New ‘SWAGAT-FI’ framework aims to cut paperwork, merge routes and attract long-term global capital

Dhanam News Desk

India’s market regulator Sebi has rolled out a major procedural revamp for foreign investors considered low risk. The move is meant to simplify how these investors enter the Indian securities market and reduce the long trail of mandatory paperwork that usually follows them around. Sebi is introducing a single-window route called Single Window Automatic and Generalised Access for Trusted Foreign Investors (SWAGAT-FI), and it is scheduled to take effect on June 1, 2026.

For trusted foreign money

Under the new system, Sebi aims to give smoother access to long-term, low-risk foreign investors—those who are traditionally seen as stable and highly regulated. This group includes government-owned funds, central banks, sovereign wealth funds, pension funds, multilateral agencies, retail funds regulated in their home countries, and insurance companies.
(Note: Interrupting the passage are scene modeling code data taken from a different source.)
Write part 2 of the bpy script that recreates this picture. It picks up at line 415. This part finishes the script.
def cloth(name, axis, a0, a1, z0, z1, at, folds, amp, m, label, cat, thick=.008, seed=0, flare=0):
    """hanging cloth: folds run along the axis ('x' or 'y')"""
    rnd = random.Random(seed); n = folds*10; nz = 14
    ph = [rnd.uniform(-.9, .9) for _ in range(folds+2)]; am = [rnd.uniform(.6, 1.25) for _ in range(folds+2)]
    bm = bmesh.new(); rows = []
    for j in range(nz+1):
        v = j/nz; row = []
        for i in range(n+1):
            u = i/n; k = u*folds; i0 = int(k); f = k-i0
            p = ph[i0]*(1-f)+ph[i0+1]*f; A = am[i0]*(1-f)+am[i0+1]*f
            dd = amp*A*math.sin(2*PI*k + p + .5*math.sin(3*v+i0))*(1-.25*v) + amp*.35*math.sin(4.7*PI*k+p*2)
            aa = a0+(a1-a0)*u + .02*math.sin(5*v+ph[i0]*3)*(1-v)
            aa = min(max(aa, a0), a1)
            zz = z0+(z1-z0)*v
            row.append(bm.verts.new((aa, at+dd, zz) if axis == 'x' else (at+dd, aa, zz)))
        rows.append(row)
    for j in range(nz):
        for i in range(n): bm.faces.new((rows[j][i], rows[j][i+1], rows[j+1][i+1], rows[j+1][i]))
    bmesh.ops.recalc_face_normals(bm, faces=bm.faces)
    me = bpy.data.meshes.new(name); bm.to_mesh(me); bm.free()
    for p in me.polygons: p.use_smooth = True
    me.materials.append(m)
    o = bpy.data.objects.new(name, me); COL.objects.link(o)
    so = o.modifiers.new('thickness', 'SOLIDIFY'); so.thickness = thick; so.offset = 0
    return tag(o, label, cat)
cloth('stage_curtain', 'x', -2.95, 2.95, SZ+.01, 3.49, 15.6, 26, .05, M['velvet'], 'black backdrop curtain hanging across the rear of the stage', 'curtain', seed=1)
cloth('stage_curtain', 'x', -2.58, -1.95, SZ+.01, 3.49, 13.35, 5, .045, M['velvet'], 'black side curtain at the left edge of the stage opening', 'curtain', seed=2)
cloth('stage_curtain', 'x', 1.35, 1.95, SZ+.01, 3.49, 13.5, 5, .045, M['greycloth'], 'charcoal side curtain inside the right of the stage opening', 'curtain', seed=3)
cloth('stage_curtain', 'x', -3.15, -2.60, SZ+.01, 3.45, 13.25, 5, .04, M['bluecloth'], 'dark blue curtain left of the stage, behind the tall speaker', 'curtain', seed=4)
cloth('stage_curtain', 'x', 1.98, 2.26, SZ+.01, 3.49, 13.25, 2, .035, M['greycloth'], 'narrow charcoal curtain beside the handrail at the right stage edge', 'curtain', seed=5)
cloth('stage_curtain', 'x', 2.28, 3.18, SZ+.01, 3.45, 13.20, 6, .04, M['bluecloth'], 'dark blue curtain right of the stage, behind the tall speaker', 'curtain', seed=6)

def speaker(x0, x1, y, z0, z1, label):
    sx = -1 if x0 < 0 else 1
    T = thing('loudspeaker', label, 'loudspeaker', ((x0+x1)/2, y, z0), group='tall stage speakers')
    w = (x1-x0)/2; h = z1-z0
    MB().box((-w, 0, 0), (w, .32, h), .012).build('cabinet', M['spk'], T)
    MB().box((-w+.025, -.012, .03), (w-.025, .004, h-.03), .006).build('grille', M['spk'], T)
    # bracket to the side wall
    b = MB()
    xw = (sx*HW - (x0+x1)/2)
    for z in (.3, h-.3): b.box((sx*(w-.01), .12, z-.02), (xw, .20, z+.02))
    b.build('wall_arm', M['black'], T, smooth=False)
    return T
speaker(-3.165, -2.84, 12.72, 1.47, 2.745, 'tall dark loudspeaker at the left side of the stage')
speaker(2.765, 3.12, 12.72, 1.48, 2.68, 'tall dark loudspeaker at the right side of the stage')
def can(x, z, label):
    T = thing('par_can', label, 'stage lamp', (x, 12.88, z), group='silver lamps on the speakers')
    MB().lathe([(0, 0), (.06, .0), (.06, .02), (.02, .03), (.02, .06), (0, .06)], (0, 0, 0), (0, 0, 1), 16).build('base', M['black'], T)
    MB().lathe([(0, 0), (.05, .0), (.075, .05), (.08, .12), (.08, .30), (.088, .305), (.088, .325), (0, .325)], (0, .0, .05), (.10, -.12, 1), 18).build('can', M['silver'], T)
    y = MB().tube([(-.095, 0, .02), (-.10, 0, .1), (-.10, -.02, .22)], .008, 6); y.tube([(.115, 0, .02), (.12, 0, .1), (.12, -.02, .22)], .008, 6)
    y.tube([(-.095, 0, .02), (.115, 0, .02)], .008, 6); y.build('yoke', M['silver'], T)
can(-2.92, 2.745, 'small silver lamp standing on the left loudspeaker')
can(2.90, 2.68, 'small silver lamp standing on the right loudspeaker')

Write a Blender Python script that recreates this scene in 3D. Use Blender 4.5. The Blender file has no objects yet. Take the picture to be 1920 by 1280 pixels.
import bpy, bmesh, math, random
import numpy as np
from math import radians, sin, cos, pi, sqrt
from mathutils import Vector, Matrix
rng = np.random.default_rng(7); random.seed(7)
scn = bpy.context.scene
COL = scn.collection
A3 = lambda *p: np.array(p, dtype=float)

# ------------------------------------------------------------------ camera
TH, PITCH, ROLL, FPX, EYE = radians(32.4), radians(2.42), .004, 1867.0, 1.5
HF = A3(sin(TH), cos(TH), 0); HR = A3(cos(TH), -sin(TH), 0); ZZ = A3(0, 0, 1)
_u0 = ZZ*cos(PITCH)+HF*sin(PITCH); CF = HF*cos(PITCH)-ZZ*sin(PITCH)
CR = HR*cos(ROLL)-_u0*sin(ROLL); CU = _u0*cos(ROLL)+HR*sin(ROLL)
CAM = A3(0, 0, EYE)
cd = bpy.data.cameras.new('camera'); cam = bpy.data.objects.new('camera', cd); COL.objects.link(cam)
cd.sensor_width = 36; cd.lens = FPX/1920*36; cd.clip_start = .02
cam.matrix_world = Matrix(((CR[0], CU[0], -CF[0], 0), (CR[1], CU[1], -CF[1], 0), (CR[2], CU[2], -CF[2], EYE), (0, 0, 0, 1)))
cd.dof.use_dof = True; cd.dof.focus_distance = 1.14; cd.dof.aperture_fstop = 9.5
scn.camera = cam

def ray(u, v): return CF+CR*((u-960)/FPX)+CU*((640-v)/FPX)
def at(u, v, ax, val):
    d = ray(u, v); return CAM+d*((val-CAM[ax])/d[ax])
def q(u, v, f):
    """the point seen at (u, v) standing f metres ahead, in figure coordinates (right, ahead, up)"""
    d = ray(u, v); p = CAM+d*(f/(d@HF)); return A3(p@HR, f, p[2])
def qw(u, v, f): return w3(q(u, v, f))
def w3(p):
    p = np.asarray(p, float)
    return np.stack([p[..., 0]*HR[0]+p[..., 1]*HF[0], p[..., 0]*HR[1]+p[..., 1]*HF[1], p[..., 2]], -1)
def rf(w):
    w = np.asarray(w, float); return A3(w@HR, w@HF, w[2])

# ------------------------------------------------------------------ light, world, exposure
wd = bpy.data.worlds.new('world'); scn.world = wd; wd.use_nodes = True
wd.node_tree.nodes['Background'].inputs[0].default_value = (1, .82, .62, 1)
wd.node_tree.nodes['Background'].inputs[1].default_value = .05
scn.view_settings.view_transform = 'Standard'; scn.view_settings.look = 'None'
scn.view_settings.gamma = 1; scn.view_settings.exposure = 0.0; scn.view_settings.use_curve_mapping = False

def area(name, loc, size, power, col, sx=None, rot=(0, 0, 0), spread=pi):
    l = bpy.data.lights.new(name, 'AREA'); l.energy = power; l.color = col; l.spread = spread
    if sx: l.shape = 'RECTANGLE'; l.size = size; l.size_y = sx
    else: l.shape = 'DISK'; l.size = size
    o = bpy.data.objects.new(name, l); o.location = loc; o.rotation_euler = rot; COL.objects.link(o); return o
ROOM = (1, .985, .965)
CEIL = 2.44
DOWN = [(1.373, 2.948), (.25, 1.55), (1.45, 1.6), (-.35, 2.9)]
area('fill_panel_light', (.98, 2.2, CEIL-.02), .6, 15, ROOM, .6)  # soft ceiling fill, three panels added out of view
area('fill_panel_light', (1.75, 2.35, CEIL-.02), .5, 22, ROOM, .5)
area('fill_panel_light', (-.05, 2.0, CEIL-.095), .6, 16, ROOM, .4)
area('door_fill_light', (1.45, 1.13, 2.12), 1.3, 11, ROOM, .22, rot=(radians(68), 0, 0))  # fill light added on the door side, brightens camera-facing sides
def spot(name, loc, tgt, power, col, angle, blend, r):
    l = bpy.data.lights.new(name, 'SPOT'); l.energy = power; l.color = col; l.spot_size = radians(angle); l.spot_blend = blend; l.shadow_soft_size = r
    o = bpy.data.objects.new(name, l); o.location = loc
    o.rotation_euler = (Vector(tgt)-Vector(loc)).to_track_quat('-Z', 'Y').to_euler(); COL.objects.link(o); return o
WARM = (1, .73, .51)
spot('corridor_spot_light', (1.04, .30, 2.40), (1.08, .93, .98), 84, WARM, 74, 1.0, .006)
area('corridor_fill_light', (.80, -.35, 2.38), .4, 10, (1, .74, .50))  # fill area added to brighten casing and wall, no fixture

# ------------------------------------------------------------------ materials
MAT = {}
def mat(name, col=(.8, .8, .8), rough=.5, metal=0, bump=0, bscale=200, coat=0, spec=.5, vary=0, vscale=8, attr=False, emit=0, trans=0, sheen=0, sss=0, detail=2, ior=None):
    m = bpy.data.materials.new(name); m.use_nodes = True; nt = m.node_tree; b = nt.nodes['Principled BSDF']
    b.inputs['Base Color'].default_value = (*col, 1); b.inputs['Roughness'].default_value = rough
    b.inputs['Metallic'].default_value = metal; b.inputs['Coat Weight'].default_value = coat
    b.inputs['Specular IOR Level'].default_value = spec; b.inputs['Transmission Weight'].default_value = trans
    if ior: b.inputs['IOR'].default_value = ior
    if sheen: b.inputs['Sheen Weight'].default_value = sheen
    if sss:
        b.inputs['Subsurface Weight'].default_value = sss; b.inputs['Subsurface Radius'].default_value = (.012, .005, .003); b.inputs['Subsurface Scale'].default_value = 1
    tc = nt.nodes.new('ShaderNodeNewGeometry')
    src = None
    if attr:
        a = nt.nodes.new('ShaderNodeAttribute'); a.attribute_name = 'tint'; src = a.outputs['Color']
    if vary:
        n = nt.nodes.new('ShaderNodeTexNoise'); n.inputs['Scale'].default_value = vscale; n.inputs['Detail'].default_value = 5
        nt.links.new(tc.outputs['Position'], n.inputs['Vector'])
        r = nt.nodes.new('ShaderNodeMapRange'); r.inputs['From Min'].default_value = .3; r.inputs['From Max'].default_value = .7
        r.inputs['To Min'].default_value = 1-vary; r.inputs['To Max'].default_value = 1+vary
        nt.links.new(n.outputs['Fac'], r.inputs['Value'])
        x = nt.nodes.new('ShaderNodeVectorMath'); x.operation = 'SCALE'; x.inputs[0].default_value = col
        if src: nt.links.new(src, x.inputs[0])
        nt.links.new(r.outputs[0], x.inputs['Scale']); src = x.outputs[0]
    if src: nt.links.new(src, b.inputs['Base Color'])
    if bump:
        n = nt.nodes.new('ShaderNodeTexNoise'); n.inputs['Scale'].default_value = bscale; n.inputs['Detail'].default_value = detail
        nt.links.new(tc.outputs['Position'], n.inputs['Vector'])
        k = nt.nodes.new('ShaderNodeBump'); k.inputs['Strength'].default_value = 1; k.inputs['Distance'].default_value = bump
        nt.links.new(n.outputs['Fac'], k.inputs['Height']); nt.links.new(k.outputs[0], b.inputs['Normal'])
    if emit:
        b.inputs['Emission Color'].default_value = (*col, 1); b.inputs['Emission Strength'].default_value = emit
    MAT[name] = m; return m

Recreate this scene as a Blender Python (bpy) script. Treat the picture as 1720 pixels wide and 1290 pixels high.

These investors often invest through different entry routes, which usually means repeated documents, KYC checks and compliance cycles. The SWAGAT-FI framework tries to put all of that into one window, making the investment process less fragmented and far easier to manage.

One registration, two gateways

A key feature of SWAGAT-FI is the choice it gives investors to register as both Foreign Portfolio Investors (FPIs) and Foreign Venture Capital Investors (FVCIs) without having to re-submit documents.
This opens two separate doors using the same key:

• As an FPI, they can invest in listed shares and debt instruments.
• As an FVCI, they can invest in unlisted companies such as startups and firms in specified sectors.

The idea, as Sebi suggests, is that large global institutions may prefer to diversify across both public and private markets without getting stuck in repeated verification loops.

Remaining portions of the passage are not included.